Cada
vez que oía una palabra que atacaba directamente a la Divina Majestad,
León Dupont, «el Hombre Santo de Tours», promotor de la Adoración de la Adoración Eucarística nocturna y de la devoción a la Santa Faz, era movido de una virtuosa
indignación. A él no le frenaban ni las consideraciones personales ni el
respeto humano. El celo por la ultrajada gloria de Dios lo urgía a
actos que ningún otro se habría permitido a sí mismo, pero a los cuales
la eficacia de sus oraciones, y la bendición del cielo, siempre vinculaban una gracia especial de reparación, y no infrecuentemente, una
sonora conversión. Una vez, mientras viajaba, tomó su asiento al lado
del conductor, que profirió una expresión blasfema. El señor Dupont
instantáneamente le ofreció una fuerte bofetada. Sorprendido e
indignado, el conductor del carruaje detuvo sus caballos y demandó una
explicación del insulto que le ofrecieron. El señor Dupont replicó:
«Hombre infeliz, eres tú quien me ha insultado. ¡Tú has ultrajado a mi
Padre! ¿Quién te da el derecho de insultar a mi Padre en esta forma?».
«Tu Padre...», dijo el blasfemo, sobresaltado por la afirmación tanto como
por la bofetada. «Sí, Dios es mi Padre y tu Padre; ¿por qué Lo
ultrajas?», contestó el señor Dupont. Y entonces con la elocuencia de su
corazón y la vivacidad de su fe, él se dedicó a hacerle comprender cuán
indigno era de un Cristiano el blasfemar contra el tres veces santo
Dios. El pobre hombre, confundido y avergonzado, alegó como excusa su
deplorable hábito y prometió enmienda. Para cuando terminaron el viaje,
ellos se hicieron buenos amigos. El señor Dupont, al partir, le presentó
una moneda de cinco francos, y le invitó a visitarle en Tours. Él tuvo
la gratificación de saber posteriormente del conductor mismo que había
corregido su mal hábito y estaba llevando una vida Cristiana.
En otra ocasión, cuando iba en una diligencia desde Saint-Malo a Rennes, el postillón escasamente hablaba sin proferir juramentos. No obstante la presencia de dos o tres agentes viajeros, a cada juramento, el señor Dupont repetía en alta voz un Gloria Patri en reparación. Al final, incapaz de aguantarlo más, tomó al postillón por el brazo y le dijo: «Amigo, cesa, te pido, de blasfemar del santo Nombre de Dios. Cada vez que desees jurar, dame una bofetada en su lugar; eso me favorecería mucho mejor». Podemos juzgar la impresión que tuvo sobre sus oyentes por las palabras de un hombre cuyo único pensamiento era la gloria de Dios. Un buen religioso, que estuvo una vez en el asiento del vehículo con él, relata que le pagó al conductor mucho dinero para refrenar la blasfemia. Como esta práctica era habitual con él, sabremos solamente en el día del Juicio, cuantas blasfemias evitó.

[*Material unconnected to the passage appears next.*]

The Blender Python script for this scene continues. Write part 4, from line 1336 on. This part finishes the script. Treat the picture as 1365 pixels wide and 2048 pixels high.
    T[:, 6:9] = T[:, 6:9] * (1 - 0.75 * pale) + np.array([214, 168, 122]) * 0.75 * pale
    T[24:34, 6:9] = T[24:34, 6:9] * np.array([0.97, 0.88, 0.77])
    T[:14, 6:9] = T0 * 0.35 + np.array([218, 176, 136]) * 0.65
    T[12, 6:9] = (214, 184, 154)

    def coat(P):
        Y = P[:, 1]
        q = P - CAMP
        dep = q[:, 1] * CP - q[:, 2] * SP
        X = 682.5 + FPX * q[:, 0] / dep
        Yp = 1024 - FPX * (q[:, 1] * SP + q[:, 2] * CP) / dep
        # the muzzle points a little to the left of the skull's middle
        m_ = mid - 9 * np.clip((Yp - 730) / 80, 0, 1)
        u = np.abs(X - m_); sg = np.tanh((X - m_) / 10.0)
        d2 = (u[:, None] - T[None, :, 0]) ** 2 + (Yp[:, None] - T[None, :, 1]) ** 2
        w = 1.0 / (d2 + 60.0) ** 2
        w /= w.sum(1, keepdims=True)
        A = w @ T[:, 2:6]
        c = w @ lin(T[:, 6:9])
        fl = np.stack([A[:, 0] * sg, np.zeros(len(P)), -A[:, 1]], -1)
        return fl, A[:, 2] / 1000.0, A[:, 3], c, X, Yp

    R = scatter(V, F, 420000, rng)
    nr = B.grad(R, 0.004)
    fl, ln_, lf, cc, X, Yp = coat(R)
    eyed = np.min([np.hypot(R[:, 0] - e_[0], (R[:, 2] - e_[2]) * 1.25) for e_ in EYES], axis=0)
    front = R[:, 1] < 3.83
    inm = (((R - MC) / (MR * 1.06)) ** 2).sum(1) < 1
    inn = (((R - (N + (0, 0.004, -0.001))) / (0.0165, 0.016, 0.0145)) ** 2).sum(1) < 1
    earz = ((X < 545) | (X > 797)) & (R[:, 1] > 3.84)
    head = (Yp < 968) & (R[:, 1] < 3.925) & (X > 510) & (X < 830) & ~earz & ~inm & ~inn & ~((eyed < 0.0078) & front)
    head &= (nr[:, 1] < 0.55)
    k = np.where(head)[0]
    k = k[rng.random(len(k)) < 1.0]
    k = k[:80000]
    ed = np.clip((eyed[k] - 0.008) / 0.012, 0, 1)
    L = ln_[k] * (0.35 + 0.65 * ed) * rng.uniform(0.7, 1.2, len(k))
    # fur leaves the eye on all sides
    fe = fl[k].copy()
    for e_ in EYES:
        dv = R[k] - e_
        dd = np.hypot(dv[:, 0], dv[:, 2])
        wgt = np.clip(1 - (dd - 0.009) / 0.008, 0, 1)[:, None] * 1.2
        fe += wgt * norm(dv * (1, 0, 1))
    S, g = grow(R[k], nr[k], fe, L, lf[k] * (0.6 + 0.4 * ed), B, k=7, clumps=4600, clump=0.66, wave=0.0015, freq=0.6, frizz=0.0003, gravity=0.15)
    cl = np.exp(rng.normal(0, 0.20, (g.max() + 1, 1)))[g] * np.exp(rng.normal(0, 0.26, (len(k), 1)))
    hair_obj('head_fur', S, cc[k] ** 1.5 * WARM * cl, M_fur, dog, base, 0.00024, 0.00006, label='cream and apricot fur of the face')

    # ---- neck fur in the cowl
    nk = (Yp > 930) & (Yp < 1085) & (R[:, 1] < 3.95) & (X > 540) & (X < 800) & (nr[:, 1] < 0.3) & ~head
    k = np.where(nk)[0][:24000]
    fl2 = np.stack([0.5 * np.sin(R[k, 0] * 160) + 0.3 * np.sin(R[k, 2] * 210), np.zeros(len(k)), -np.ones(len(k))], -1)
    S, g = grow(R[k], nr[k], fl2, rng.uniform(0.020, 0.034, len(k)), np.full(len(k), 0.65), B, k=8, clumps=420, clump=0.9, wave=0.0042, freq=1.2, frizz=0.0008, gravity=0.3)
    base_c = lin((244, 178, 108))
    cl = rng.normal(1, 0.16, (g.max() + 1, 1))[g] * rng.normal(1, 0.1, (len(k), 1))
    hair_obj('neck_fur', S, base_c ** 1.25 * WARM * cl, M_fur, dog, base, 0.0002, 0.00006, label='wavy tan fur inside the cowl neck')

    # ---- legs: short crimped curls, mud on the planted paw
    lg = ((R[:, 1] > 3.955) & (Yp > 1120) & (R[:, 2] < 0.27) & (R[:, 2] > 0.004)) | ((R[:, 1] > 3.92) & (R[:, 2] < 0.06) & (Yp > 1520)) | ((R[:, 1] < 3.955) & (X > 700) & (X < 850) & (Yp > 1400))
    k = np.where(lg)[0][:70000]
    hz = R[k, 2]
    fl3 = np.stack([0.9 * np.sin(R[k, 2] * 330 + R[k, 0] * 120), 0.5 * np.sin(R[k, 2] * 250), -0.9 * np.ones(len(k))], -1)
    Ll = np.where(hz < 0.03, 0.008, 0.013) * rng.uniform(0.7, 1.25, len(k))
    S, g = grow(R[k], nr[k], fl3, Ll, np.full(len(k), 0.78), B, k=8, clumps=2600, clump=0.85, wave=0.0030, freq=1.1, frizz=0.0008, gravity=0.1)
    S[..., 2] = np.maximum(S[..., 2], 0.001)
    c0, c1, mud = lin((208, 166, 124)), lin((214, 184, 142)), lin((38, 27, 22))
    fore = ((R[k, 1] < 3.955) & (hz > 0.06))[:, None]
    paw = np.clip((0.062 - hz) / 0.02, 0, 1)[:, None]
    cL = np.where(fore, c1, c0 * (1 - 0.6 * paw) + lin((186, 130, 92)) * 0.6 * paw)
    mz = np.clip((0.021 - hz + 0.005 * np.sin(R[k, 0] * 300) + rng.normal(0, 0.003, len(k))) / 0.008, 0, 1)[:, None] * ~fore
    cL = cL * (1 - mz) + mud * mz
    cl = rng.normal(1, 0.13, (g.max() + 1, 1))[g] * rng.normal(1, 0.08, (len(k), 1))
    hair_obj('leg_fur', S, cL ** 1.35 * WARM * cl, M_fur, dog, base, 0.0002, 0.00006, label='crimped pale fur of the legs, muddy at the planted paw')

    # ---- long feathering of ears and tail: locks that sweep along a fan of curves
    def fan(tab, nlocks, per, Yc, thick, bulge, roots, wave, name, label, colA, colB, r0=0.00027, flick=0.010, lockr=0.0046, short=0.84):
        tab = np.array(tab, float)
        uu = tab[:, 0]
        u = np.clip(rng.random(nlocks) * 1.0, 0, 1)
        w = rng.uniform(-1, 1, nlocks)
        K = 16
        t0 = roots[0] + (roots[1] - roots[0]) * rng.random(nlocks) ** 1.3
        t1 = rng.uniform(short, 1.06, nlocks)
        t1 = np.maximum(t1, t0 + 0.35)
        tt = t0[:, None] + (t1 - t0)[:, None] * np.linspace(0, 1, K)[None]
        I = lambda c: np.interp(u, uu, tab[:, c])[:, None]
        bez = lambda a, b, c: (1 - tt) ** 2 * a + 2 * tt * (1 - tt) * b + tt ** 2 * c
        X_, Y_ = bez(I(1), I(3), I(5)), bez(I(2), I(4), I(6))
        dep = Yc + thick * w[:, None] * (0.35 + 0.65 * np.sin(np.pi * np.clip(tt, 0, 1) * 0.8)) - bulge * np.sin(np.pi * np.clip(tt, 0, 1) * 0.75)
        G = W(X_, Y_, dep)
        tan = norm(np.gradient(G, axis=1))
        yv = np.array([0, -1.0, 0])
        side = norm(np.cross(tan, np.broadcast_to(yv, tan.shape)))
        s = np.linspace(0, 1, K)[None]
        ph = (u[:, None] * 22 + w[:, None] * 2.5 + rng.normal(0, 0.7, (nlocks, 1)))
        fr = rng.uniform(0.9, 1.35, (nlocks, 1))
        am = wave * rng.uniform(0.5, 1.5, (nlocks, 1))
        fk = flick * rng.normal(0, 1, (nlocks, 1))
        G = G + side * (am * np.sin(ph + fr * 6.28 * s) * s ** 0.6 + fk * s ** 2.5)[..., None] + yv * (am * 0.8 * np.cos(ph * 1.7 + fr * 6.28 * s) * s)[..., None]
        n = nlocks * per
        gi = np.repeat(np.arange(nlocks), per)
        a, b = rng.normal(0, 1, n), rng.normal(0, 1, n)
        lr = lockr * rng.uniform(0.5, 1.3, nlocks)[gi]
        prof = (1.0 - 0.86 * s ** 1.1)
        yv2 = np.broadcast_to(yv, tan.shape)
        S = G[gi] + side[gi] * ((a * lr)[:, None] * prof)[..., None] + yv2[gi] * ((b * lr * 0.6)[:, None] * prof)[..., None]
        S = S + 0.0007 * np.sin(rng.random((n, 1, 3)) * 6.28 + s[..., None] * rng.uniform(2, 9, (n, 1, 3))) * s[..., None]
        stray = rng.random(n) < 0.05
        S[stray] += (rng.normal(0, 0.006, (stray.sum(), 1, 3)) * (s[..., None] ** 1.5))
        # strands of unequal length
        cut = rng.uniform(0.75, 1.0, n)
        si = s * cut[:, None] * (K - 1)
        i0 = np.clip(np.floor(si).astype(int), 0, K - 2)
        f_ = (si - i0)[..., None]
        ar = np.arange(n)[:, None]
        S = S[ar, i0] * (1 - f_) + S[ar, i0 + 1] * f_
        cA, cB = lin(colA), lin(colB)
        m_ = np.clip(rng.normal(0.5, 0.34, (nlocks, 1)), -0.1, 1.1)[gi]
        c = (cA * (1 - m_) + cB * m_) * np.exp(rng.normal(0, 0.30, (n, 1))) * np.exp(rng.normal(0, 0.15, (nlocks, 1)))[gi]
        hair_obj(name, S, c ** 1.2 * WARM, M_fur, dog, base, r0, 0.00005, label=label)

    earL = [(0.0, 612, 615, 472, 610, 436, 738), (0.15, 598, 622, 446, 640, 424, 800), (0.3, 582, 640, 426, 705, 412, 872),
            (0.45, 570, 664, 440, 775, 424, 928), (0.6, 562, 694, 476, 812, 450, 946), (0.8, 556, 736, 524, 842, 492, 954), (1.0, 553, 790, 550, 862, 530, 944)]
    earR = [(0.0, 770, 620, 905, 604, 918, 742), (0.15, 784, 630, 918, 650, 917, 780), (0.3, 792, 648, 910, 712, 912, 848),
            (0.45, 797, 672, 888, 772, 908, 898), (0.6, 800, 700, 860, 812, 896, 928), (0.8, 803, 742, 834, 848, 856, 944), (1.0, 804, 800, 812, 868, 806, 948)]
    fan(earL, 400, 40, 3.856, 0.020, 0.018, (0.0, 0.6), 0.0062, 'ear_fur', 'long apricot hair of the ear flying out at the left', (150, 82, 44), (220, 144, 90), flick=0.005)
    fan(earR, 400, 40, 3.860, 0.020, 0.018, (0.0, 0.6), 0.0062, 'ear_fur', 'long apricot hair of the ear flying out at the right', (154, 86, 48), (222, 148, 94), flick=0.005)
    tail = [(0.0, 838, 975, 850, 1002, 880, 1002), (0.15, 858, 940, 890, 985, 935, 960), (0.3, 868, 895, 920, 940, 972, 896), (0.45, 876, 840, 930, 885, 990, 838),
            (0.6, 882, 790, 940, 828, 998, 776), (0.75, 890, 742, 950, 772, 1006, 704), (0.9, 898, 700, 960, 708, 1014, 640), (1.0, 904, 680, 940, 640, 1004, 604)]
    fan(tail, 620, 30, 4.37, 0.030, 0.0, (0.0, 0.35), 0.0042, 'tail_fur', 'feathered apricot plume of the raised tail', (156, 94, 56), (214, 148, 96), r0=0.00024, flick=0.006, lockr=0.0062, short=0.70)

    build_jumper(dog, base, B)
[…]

Cuando pasaba por las calles de una ciudad, nunca dejaba de reprobar a los blasfemos, aunque a menudo él era remunerado con insulto y desprecio. Una vez, sin embargo, se encontró con un hombre desgraciado que estaba profiriendo terribles imprecaciones. El señor Dupont se detuvo y le suplicó encarecidamente que o guardase silencio o le diese un empujón. «¿Por qué debería golpearte?», preguntó el hombre en su asombro. «Porque sería menos doloroso para mí recibir un golpe tuyo, que oirte ultrajar el santo Nombre de Dios». Impresionado por sus palabras, el blasfemo pidió que le perdonara y prometió enmendarse.
Su celo en este punto le sugería precauciones minuciosas que difícilmente se le ocurrirían a otra persona. Uno de sus amigos escribe: «Estaba caminando en una ocasión con el señor Dupont. Él vio una piedrecilla que estaba sobre el pavimento; la tomó y la puso contra un muro, señalando que dijo: “Cada vez que encontremos una piedra en una calle o camino, deberíamos siempre removerla, porque puede causar que un hombre o una bestia tropiese, y además de las lesiones que pudiera causarles, el hombre se irritaría y se vería tentado a blasfemar del santo Nombre de Dios”».